Al escribir estas líneas han empezado a subir a la superficie los primeros mineros chilenos que quedaron atrapados desde hace dos meses a setecientos metros bajo el nivel de la Tierra. Todas las cámaras del mundo fijan sus lentes en el instante, quizá obviando subrayar el terror, silencio, oscuridad, humedad y calores que han vivido en soledad comunitaria: cuando empezó su embarazo era invierno allá afuera y hoy ascienden a un parto, treinta y tres mineros que dejan de ser anónimos en plena primavera de sonrisas, perfección hidráulica de poleas y grúas para que una nave fénix los vaya subiendo a la superficie como supositorio espacial pintado con los colores de la bandera chilena. Todos han de caber en la reducida anchura de un aro de baloncesto para ser izados por un tubo en un viaje eterno que ha de durar veinte minutos. Antiguamente, los mineros del mundo bajaban a la panza de las montañas con un canario para medir con su canto el oxígeno que respiraban; hoy se ha visto en la madrugada a un minero chileno que sube al mundo silbando su alegría de seguir vivo. La luz cegadora y los abrazos atrasados, las caras de todos y los rostros de los seres queridos, las entrevistas interminables y las ofertas para fijar sus historias en cine, novela o teatro. En opinión de un sobreviviente de los Andes, uno de los que tuvieron que recurrir a la carne de sus propios amigos para sortear en medio de la nieve la larga espera de un milagro, afirma que tal como ellos, los mineros chilenos “van a ser distintos a los que quedaron atrapados… Ahora no van a entender nada”. O será que entenderán todo, pero de manera diferente.
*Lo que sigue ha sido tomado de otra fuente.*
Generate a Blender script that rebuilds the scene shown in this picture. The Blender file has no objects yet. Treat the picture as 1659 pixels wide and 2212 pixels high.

Como el escritor Juan Villoro que habiendo cultivado con maestría tantas faenas en prosa, se consolida como Figura del Toreo en Crónica para bien de sus lectores que, en medio de la madrugada lo leemos con admiración y azoro, agrietando los muros de nuestra propia memoria y aprendemos a contrastar (más que la simple comparación): hoy celebro que 33 mineros chilenos vuelvan a nacer luego de su sepultura accidental, pero dedico estos párrafos a los deudos de los 65 mineros mexicanos que murieron atrapados a las 2 de la mañana del 19 de febrero de 2006 en Pasta de Conchos, mina de carbón en San Juan Sabinas, Coahuila, México, sin que gobierno, ni autoridades ni responsables previnieran la debida seguridad que exige su trabajo ni mucho menos los ductos y conductos que podrían haberlos mantenido hoy con vida.